Performance evaluation and scale optimization of a spectral splitting solar-wind-hydrogen hybrid system

To alleviate the intermittency and fluctuation of power output caused by renewable energy, a spectral splitting solar and wind complementary power generation system with hydrogen storage technology is proposed in this study. Through spectral splitting, the full spectrum utilization of solar energy is achieved, which enhancing the hydrogen production from methanol decomposition significantly. Then, the stored hydrogen doped with methane is converted into electricity by a natural gas combined cycle to guarantee the electric demand without any deficiencies. This study focuses on the scale configuration optimization based on the complementarity evaluation of natural resources. To gain comprehensive insights into the proposed system, energy, exergy and economic analyses are performed under the optimal scale configuration.
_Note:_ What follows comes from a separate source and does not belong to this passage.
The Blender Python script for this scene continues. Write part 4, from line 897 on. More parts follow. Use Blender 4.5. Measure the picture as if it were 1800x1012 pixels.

Results show that the fluctuation of solar and wind power output for three cities with different meterological conditions are mitigated, while the total energy utilization efficiency ranges from 34.64 % to 38.70 %. Highest exergy loss is observed in the solar and wind power generation processes, accounting for around 38.85 %–49.60 % of the total exergy input for three cities. Overall, the feasibility of solar and wind hybrid power generation is demonstrated in this study, which providing a promising approach for the sustainable energy production and utilization.